"So you wish to stray and be lost? How much better that I do not also wish this. Certainly, I dare say, I am unwelcome. But I listen to the Apostle who says: Preach the word; insist upon it, welcome and unwelcome. ... However unwelcome, I dare to say: 'You wish to stray, you wish to be lost; but I do not want this.' For the one whom I fear does not wish this. And should I wish it, consider his words of reproach: The straying sheep you have not recalled; the lost sheep you have not sought. Shall I fear you rather than him? Remember, we must all present ourselves before the judgment seat of Christ."
From the Second Reading for Sept. 24, Office of readings of the Liturgy of the Hours (Monday of the 25th week in ordinary time) -- St. Augustine's Sermon on Pastors: "Insist upon the Message, whether it be welcome or not"
Driving home from work to see the full moon reflected in a glimmering slash of silver-gray in the dark gray waters of the local slough, itself a shadowy depthless presence in the surrounding forest night; you know how the mood of a lake changes, especially if you have vacation memories of marveling at water that was a sunny sparkling blue playground in the daytime, become a strange flat dark disc ringed with mysterious impenetrable vegetation, and possessed by sounding crickets at night; with the nice medieval music playing in the car (the library was literally giving unwanted CDs away, so I got a trove of Gregorian chant, some medieval Christmas, the odd Schubert and Debussy), -- doing this, I felt the Jeep was a more sacred space even than the church had been the Sunday morning before. Very wrong of course, but music will have effects, and the music for Mass had been more jamboree-like than usual. A small crowd of sympathizers, I won't say Commie-pinko plants, turned and clapped and whooped appreciation at the end, as usual.

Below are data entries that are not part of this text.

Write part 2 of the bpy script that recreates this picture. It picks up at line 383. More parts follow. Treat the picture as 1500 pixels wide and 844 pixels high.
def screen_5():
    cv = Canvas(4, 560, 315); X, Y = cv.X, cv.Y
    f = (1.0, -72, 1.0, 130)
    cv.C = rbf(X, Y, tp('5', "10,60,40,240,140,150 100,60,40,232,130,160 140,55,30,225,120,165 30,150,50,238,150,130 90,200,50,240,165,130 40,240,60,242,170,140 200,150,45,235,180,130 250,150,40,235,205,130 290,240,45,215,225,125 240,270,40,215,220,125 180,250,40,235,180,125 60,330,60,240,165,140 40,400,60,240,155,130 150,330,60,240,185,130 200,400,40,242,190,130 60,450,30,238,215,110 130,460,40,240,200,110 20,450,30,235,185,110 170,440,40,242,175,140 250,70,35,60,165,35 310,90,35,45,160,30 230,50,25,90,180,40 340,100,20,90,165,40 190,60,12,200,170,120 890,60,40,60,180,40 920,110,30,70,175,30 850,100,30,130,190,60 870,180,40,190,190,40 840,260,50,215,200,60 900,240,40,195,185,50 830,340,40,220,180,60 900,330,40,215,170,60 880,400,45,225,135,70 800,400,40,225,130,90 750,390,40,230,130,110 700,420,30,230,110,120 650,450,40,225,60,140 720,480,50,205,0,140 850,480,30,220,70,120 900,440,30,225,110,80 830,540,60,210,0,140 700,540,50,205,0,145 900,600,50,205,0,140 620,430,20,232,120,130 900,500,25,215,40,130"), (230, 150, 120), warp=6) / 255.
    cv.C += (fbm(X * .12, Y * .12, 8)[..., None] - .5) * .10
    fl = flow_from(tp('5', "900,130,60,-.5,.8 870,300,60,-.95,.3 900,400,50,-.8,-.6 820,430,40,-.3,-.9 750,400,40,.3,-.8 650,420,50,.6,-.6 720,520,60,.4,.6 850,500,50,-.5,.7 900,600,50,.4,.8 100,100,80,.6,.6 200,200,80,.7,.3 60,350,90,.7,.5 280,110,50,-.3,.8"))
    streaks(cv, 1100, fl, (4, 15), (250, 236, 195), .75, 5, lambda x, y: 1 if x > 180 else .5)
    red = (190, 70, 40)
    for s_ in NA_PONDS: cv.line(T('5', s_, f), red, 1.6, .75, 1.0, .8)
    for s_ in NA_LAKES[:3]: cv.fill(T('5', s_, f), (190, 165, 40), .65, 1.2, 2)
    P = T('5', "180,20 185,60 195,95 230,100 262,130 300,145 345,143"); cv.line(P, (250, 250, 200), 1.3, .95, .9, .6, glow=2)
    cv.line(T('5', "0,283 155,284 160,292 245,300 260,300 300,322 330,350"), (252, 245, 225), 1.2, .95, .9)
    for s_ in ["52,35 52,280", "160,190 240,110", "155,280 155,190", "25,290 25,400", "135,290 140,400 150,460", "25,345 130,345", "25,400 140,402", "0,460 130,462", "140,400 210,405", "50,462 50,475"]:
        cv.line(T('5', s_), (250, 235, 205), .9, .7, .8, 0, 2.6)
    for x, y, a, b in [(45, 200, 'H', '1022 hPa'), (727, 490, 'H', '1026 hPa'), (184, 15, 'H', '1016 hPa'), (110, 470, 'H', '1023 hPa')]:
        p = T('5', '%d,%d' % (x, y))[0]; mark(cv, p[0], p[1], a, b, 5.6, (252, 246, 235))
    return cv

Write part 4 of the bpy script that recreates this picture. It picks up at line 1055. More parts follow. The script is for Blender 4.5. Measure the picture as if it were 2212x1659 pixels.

The nice young seminarian, thank God there are still some, gave a talk. He said he would be with us on weekends for the next five years of his discernment. He welcomed calls and emails from any of us, looked forward to getting to know us, and said his email address would be in the bulletin. I won't be crabby and uncharitable, and say how tempting it is to take him up on his offer and write, Dear good young man, I do hope when you get your own parish you can make some sort of inroads into the ghastly music we all must hear and have heard for fifty years. Why does Marty Haugen, Protestant wunderkind, still govern the liturgy? (I have an ancient, slightly saccharine book called St. Michael and the Angels, Compiled From Approved Sources, which tells me for example, "St. Michael offers to God the prayers of the faithful symbolized by incense whose smoke rises towards heaven ... his name is mentioned in the confession of faults made by the priest at the foot of the altar, and by the faithful in turn ... St. John Chrysostom, among others, states that 'When Mass is being celebrated, the Sanctuary is filled with countless angels who adore the Divine Victim immolated on the altar.' " Who knew? What incense? What Divine Victim? To think that this was the sort of thing got rid of for the sake of contemporary relevancy, and bongo drums.) ...The whoopers at the end are not the majority. I judge this by the grim, clamped-mouth silence of most of the congregation. Most of them are, at best, offering up their suffering to God. They don't want to clap in unison with the happy blonde at the podium, either.
But I won't be crabby and uncharitable, for what do I know? Can't sing, can't read music, can't play an instrument. It's very wrong to suspect that musical people are oddly authoritarian. "Better to light a candle than curse the darkness," and so on. Why not ask to join the choir and make changes from within? Can you imagine the new person, unable to carry a tune in a bucket, suggesting to the seasoned performers and the professional choir director fresh from his role in the off-Broadway show in the next suburb over, that we start singing Hildegard of Bingen? Perhaps I should write a novel in which a crabby -- but musically able -- old woman does this, or at any rate writes that letter to the visiting seminarian. She could be formidable but elegant, and perhaps solve parish mysteries (who killed the blonde?), and have two cats named Sassicaia and Egypt.
The CD in the Jeep, which made the moonlight on the water seem like something eternal and sacred that God himself and all the communion of saints were looking at right that moment, also has the word ancient in it. It was Ancient Music for a Modern Age, by an ensemble called Sequentia. They have been doing God's work for forty years. They have even recorded everything by Hildegard of Bingen, nine discs. Who knew?
We began with St. Augustine telling his parishioners in Hippo around the year 400, that -- yes -- he and they were obliged to bring in straying sheep, even if the sheep were insolent and did not want to be retrieved. What an amazing thing. I'm just adding, at the risk of beating my own bongo drum that I may go on beating for a good long time, good music would help.